In this case we have a slightly more complicated setup and use a multigrid solver in a 2D setting. In order to run this example use the file Rifting2D_MultigridSolver.dat.
New compared to previous cases is that we:
-
Employ elasticity (by specifying an elastic shear module in the input file)
-
Strain soften the friction angle, which implies that we take into account that the faulted rocks become weaker once the fault accumulates more strain.
Depending on the viscosity of the lower crust, you can either get a symmetric or an asymmetric rift. The default simulation will look like this after 25 timesteps:
Now repeat this with no strain softening, by commenting these lines in the input file (add # in front of it).
frSoftID = 0 # softening ID
Note that you need to do this for phase 1 & 2.
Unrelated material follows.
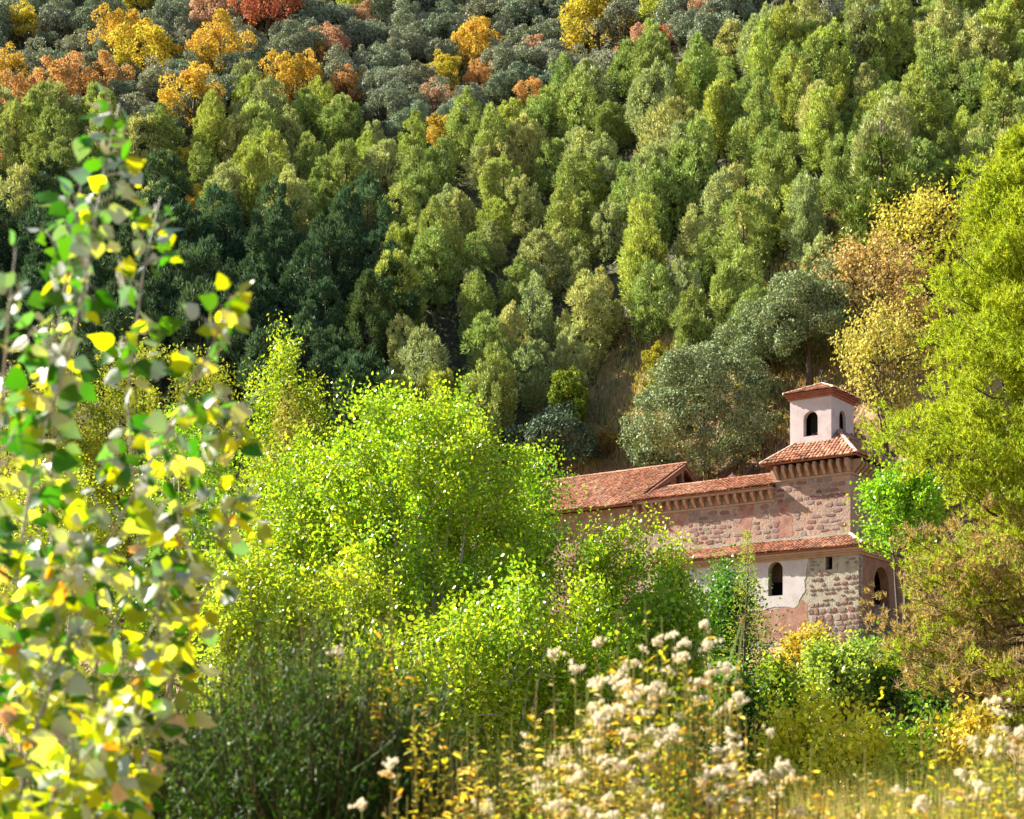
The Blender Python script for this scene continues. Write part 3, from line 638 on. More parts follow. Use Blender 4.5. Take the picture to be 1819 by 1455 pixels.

For this simulation, it is handy to have a somewhat larger computer that you can use. The input script is called Subduction3D_FreeSlip_Multigrid.dat. The following simulation was done on my laptop using 4 processors and around 5Gb of RAM:
Exercise a) With the default parameters there is a viscosity contrast of 1000 between the slab and the surrounding mantle. Perform additional simulations with a viscosity ratio of 10 and 100. What is the difference in terms of dynamics of the system?
Exercise b) Wouter Schellart and colleagues publised a nature paper in which they explored the effect of slab width on the curvature of a slab. Do simulations in which you make the slab narrower and wider. Can you reproduce their key findings that the curvature depends on slab width?
LaMEM has lots of different options and possibilities, which can take a while to get used to. Since we never received funding to make LaMEM an open-source community code, the documentation is somewhat limited (it's very time consuming to writre extensive documentation).
Yet, what we always keep up to date is the LaMEM master input file, which lists all options that are available.
You will find that in the main LaMEM repository in the directory input_models/input where there is a single file called:
The file itself won't work if you run it with LaMEM but it lists all possibilities and rheologies you can specify.